> _Description of the task_
Without including any pictures, write out the listing below exactly.
══ Available data
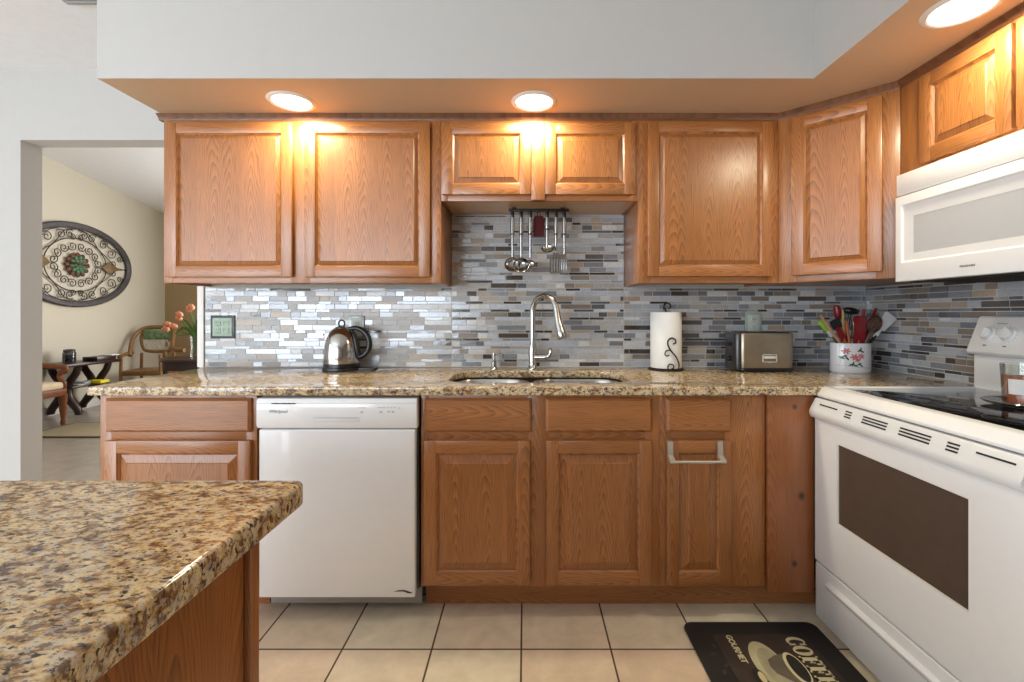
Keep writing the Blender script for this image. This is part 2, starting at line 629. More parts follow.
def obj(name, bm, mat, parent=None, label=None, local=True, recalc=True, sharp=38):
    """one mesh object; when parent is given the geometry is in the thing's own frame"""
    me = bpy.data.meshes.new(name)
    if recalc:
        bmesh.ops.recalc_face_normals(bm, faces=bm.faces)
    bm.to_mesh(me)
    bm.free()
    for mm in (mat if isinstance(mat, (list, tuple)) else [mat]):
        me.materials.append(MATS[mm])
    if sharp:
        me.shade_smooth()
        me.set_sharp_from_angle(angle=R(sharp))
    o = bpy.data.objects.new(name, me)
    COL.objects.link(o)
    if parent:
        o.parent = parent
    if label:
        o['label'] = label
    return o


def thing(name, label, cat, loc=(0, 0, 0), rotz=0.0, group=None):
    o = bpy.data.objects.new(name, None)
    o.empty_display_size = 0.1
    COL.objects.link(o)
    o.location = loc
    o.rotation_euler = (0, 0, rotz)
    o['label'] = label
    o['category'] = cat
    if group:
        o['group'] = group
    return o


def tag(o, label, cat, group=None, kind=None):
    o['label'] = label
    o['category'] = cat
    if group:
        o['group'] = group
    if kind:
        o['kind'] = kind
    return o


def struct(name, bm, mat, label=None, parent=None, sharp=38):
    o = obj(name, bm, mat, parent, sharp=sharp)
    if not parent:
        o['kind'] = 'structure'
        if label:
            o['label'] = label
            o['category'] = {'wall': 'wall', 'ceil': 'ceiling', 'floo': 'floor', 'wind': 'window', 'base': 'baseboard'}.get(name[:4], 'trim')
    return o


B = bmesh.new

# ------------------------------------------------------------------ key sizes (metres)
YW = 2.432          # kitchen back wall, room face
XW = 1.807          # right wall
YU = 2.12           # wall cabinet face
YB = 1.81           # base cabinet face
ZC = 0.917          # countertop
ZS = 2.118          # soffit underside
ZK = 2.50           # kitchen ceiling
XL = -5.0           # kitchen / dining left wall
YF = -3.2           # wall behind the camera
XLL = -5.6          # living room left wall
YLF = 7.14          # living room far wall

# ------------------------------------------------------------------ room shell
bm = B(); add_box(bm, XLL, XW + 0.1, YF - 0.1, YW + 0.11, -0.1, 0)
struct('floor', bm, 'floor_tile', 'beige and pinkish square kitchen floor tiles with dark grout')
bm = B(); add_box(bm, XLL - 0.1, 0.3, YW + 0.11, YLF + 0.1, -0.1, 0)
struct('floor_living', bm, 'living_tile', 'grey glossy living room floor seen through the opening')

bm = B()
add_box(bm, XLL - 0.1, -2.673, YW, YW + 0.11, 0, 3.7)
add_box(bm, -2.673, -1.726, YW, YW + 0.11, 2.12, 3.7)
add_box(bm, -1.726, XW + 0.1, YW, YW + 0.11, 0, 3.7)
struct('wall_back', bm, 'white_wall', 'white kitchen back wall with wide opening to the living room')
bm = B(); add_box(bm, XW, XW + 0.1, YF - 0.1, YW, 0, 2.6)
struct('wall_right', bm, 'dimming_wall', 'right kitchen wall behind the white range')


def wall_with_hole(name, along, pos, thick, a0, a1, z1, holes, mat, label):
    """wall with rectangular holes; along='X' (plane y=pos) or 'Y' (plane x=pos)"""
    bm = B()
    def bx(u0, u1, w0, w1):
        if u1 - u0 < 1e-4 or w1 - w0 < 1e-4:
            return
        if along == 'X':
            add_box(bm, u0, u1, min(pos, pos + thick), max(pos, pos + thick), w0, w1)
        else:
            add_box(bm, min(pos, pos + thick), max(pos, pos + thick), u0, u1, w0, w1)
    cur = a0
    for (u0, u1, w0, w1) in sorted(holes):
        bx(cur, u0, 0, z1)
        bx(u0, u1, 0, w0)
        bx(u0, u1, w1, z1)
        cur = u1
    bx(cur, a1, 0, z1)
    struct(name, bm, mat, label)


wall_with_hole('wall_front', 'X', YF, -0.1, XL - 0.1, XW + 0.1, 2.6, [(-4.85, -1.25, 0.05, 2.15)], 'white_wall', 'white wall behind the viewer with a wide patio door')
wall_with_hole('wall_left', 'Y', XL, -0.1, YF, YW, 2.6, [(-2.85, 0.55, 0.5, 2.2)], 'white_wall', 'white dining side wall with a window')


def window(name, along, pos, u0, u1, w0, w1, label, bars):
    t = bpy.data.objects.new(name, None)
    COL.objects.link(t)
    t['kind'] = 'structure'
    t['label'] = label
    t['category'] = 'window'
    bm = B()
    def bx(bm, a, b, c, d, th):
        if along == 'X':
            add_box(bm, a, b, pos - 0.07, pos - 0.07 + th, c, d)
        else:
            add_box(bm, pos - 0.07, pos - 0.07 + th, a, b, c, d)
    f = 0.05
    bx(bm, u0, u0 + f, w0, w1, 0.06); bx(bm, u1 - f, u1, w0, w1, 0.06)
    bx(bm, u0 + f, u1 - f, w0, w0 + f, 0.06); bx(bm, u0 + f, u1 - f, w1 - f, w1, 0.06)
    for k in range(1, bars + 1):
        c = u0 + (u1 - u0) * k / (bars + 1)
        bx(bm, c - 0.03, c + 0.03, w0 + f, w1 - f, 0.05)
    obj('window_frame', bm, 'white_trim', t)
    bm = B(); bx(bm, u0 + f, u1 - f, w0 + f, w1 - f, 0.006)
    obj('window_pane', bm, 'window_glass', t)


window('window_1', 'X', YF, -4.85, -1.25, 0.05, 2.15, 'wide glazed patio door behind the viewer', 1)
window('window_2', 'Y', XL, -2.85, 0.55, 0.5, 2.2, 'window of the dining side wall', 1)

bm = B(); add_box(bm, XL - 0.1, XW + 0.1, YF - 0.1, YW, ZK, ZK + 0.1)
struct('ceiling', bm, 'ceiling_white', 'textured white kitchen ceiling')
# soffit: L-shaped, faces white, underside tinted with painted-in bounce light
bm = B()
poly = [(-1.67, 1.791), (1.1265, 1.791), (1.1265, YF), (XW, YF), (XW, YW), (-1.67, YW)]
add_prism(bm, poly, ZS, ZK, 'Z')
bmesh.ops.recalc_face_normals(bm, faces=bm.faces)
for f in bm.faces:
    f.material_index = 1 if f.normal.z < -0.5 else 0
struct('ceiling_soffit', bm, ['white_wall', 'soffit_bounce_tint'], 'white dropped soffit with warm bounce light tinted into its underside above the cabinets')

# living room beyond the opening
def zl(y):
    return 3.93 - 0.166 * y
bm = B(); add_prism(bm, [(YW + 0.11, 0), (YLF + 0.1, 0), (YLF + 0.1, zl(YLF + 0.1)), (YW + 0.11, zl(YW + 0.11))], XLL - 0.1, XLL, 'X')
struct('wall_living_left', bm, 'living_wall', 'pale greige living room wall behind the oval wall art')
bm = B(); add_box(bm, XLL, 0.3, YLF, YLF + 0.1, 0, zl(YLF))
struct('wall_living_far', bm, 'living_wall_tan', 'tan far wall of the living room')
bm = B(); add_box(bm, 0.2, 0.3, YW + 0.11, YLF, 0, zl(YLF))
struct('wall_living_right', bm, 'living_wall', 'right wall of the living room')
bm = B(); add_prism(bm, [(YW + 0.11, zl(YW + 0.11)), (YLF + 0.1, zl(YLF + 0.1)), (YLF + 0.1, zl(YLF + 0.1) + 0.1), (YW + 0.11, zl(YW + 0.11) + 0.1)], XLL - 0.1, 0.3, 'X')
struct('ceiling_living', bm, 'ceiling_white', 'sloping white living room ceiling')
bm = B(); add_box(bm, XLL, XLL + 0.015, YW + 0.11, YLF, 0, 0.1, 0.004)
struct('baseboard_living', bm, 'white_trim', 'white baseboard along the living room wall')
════
> _Output for this task_
Keep writing the Blender script for this image. This is part 2, starting at line 629. More parts follow.
def obj(name, bm, mat, parent=None, label=None, local=True, recalc=True, sharp=38):
    """one mesh object; when parent is given the geometry is in the thing's own frame"""
    me = bpy.data.meshes.new(name)
    if recalc:
        bmesh.ops.recalc_face_normals(bm, faces=bm.faces)
    bm.to_mesh(me)
    bm.free()
    for mm in (mat if isinstance(mat, (list, tuple)) else [mat]):
        me.materials.append(MATS[mm])
    if sharp:
        me.shade_smooth()
        me.set_sharp_from_angle(angle=R(sharp))
    o = bpy.data.objects.new(name, me)
    COL.objects.link(o)
    if parent:
        o.parent = parent
    if label:
        o['label'] = label
    return o


def thing(name, label, cat, loc=(0, 0, 0), rotz=0.0, group=None):
    o = bpy.data.objects.new(name, None)
    o.empty_display_size = 0.1
    COL.objects.link(o)
    o.location = loc
    o.rotation_euler = (0, 0, rotz)
    o['label'] = label
    o['category'] = cat
    if group:
        o['group'] = group
    return o


def tag(o, label, cat, group=None, kind=None):
    o['label'] = label
    o['category'] = cat
    if group:
        o['group'] = group
    if kind:
        o['kind'] = kind
    return o


def struct(name, bm, mat, label=None, parent=None, sharp=38):
    o = obj(name, bm, mat, parent, sharp=sharp)
    if not parent:
        o['kind'] = 'structure'
        if label:
            o['label'] = label
            o['category'] = {'wall': 'wall', 'ceil': 'ceiling', 'floo': 'floor', 'wind': 'window', 'base': 'baseboard'}.get(name[:4], 'trim')
    return o


B = bmesh.new

# ------------------------------------------------------------------ key sizes (metres)
YW = 2.432          # kitchen back wall, room face
XW = 1.807          # right wall
YU = 2.12           # wall cabinet face
YB = 1.81           # base cabinet face
ZC = 0.917          # countertop
ZS = 2.118          # soffit underside
ZK = 2.50           # kitchen ceiling
XL = -5.0           # kitchen / dining left wall
YF = -3.2           # wall behind the camera
XLL = -5.6          # living room left wall
YLF = 7.14          # living room far wall

# ------------------------------------------------------------------ room shell
bm = B(); add_box(bm, XLL, XW + 0.1, YF - 0.1, YW + 0.11, -0.1, 0)
struct('floor', bm, 'floor_tile', 'beige and pinkish square kitchen floor tiles with dark grout')
bm = B(); add_box(bm, XLL - 0.1, 0.3, YW + 0.11, YLF + 0.1, -0.1, 0)
struct('floor_living', bm, 'living_tile', 'grey glossy living room floor seen through the opening')

bm = B()
add_box(bm, XLL - 0.1, -2.673, YW, YW + 0.11, 0, 3.7)
add_box(bm, -2.673, -1.726, YW, YW + 0.11, 2.12, 3.7)
add_box(bm, -1.726, XW + 0.1, YW, YW + 0.11, 0, 3.7)
struct('wall_back', bm, 'white_wall', 'white kitchen back wall with wide opening to the living room')
bm = B(); add_box(bm, XW, XW + 0.1, YF - 0.1, YW, 0, 2.6)
struct('wall_right', bm, 'dimming_wall', 'right kitchen wall behind the white range')


def wall_with_hole(name, along, pos, thick, a0, a1, z1, holes, mat, label):
    """wall with rectangular holes; along='X' (plane y=pos) or 'Y' (plane x=pos)"""
    bm = B()
    def bx(u0, u1, w0, w1):
        if u1 - u0 < 1e-4 or w1 - w0 < 1e-4:
            return
        if along == 'X':
            add_box(bm, u0, u1, min(pos, pos + thick), max(pos, pos + thick), w0, w1)
        else:
            add_box(bm, min(pos, pos + thick), max(pos, pos + thick), u0, u1, w0, w1)
    cur = a0
    for (u0, u1, w0, w1) in sorted(holes):
        bx(cur, u0, 0, z1)
        bx(u0, u1, 0, w0)
        bx(u0, u1, w1, z1)
        cur = u1
    bx(cur, a1, 0, z1)
    struct(name, bm, mat, label)


wall_with_hole('wall_front', 'X', YF, -0.1, XL - 0.1, XW + 0.1, 2.6, [(-4.85, -1.25, 0.05, 2.15)], 'white_wall', 'white wall behind the viewer with a wide patio door')
wall_with_hole('wall_left', 'Y', XL, -0.1, YF, YW, 2.6, [(-2.85, 0.55, 0.5, 2.2)], 'white_wall', 'white dining side wall with a window')


def window(name, along, pos, u0, u1, w0, w1, label, bars):
    t = bpy.data.objects.new(name, None)
    COL.objects.link(t)
    t['kind'] = 'structure'
    t['label'] = label
    t['category'] = 'window'
    bm = B()
    def bx(bm, a, b, c, d, th):
        if along == 'X':
            add_box(bm, a, b, pos - 0.07, pos - 0.07 + th, c, d)
        else:
            add_box(bm, pos - 0.07, pos - 0.07 + th, a, b, c, d)
    f = 0.05
    bx(bm, u0, u0 + f, w0, w1, 0.06); bx(bm, u1 - f, u1, w0, w1, 0.06)
    bx(bm, u0 + f, u1 - f, w0, w0 + f, 0.06); bx(bm, u0 + f, u1 - f, w1 - f, w1, 0.06)
    for k in range(1, bars + 1):
        c = u0 + (u1 - u0) * k / (bars + 1)
        bx(bm, c - 0.03, c + 0.03, w0 + f, w1 - f, 0.05)
    obj('window_frame', bm, 'white_trim', t)
    bm = B(); bx(bm, u0 + f, u1 - f, w0 + f, w1 - f, 0.006)
    obj('window_pane', bm, 'window_glass', t)


window('window_1', 'X', YF, -4.85, -1.25, 0.05, 2.15, 'wide glazed patio door behind the viewer', 1)
window('window_2', 'Y', XL, -2.85, 0.55, 0.5, 2.2, 'window of the dining side wall', 1)

bm = B(); add_box(bm, XL - 0.1, XW + 0.1, YF - 0.1, YW, ZK, ZK + 0.1)
struct('ceiling', bm, 'ceiling_white', 'textured white kitchen ceiling')
# soffit: L-shaped, faces white, underside tinted with painted-in bounce light
bm = B()
poly = [(-1.67, 1.791), (1.1265, 1.791), (1.1265, YF), (XW, YF), (XW, YW), (-1.67, YW)]
add_prism(bm, poly, ZS, ZK, 'Z')
bmesh.ops.recalc_face_normals(bm, faces=bm.faces)
for f in bm.faces:
    f.material_index = 1 if f.normal.z < -0.5 else 0
struct('ceiling_soffit', bm, ['white_wall', 'soffit_bounce_tint'], 'white dropped soffit with warm bounce light tinted into its underside above the cabinets')

# living room beyond the opening
def zl(y):
    return 3.93 - 0.166 * y
bm = B(); add_prism(bm, [(YW + 0.11, 0), (YLF + 0.1, 0), (YLF + 0.1, zl(YLF + 0.1)), (YW + 0.11, zl(YW + 0.11))], XLL - 0.1, XLL, 'X')
struct('wall_living_left', bm, 'living_wall', 'pale greige living room wall behind the oval wall art')
bm = B(); add_box(bm, XLL, 0.3, YLF, YLF + 0.1, 0, zl(YLF))
struct('wall_living_far', bm, 'living_wall_tan', 'tan far wall of the living room')
bm = B(); add_box(bm, 0.2, 0.3, YW + 0.11, YLF, 0, zl(YLF))
struct('wall_living_right', bm, 'living_wall', 'right wall of the living room')
bm = B(); add_prism(bm, [(YW + 0.11, zl(YW + 0.11)), (YLF + 0.1, zl(YLF + 0.1)), (YLF + 0.1, zl(YLF + 0.1) + 0.1), (YW + 0.11, zl(YW + 0.11) + 0.1)], XLL - 0.1, 0.3, 'X')
struct('ceiling_living', bm, 'ceiling_white', 'sloping white living room ceiling')
bm = B(); add_box(bm, XLL, XLL + 0.015, YW + 0.11, YLF, 0, 0.1, 0.004)
struct('baseboard_living', bm, 'white_trim', 'white baseboard along the living room wall')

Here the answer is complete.